There may be some clues to that future in the past, particularly in the early 20th century. Certainly the strategic “pivot” of the US to the Pacific basin, away from Europe, bears a striking resemblance to the concentration of the British fleet in northern waters after 1900. So too the bruising colonial engagements in the first and second Boer wars, in illustrating the limits of imperial power, have a contemporary echo; Afghanistan and Iraq have provided the same salutary warning for America. Meanwhile, the febrile debate in London in 1912 on intimations of national decline looks remarkably like this election year in Washington. Above all, and as Henry Kissinger and others have observed, the key security issue for the 21st century is whether China wishes to reprise the role of Germany in the 20th.
So what does this baleful precedent tell us? The period that followed from 1914 to 1991, Eric Hobsbawm’s short twentieth century, formed an unbroken block of historical continuity, dominated by the European continent, the twin abominations of fascism and communism and great power politics. Two world wars were followed by framework concepts such as containment and deterrence. Alliance systems that included NATO and the Warsaw Pact shaped the calculus of world affairs and marked a period of strategic formality in which tank armies and nuclear submarines were the military units of account, rather than special forces patrols. At its back end, for Britain, it had the sub plot of colonial disengagement but this was never more than a distraction from the main theme.

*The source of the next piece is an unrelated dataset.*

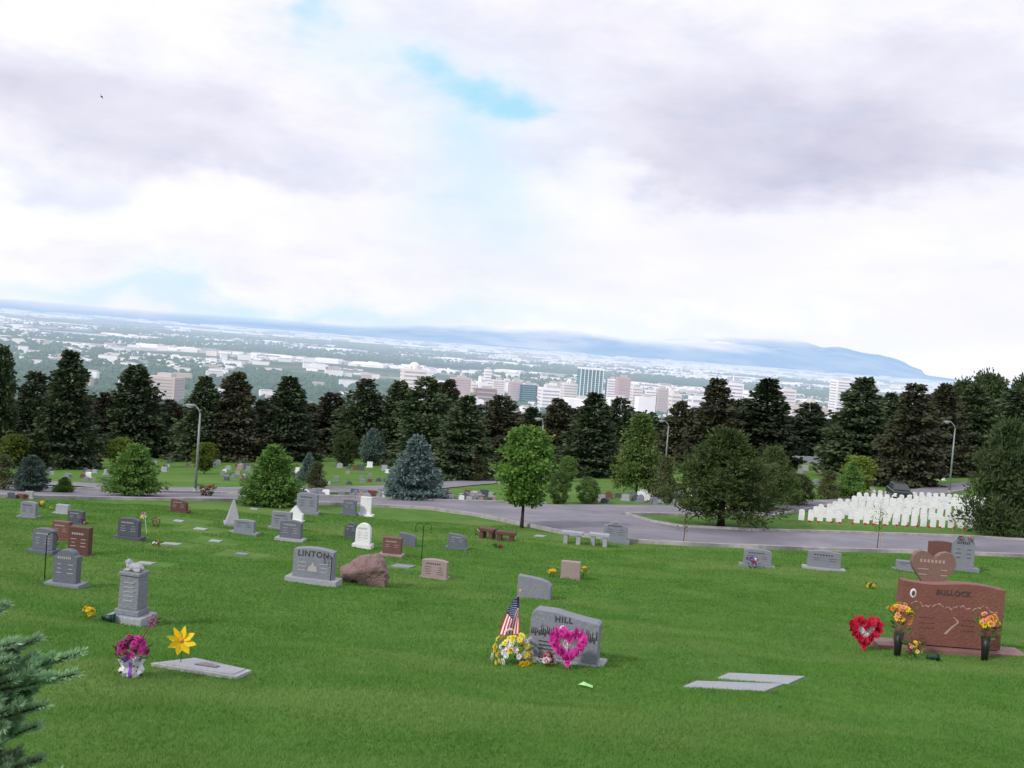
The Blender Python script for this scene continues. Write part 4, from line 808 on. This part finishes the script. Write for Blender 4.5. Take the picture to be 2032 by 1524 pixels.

In 1989 we entered a period of strategic “broken play” from which we are now emerging as the wars of 9/11 run down. The existence of a Global War on Terror as a continuing condition tells how much of an aberration we have been through. Terrorism will not go away, the Middle East will see to that, but al Qaeda has been contained and is now an irritant rather than an existential threat, and, we have bigger fish to fry. The economic challenge to the West, nuclear proliferation, cyber threats and the possibility of currency, water or energy wars all point to the return of great power politics. Deterrence is in urgent need of a makeover if we are to have any chance of controlling nuclear use in the Middle East or South Asia, or the chaos of cyberspace, and other features of a wider international strategic framework will follow.
It may be that special forces are a less tight fit for the rehearsed military playbook this new era implies than the broken play from which we are emerging.
Meanwhile, special forces live in austere times. In Britain, they will have to win a share of a declining defence budget against competition from a replacement nuclear deterrent, the Queen Elizabeth class of aircraft carriers, cyber capabilities and the next generation of aircraft or armoured vehicles: the tools of big power. They will also face the arithmetical challenge of drawing the same numbers from a smaller military population.
Whether they stay in the game as a minor player, become an affordable but illusory substitute for the big battalions, disappear or become emasculated, as historical example might suggest, remains to be seen. But we should never forget that survival, individual and institutional, is what they’re good at.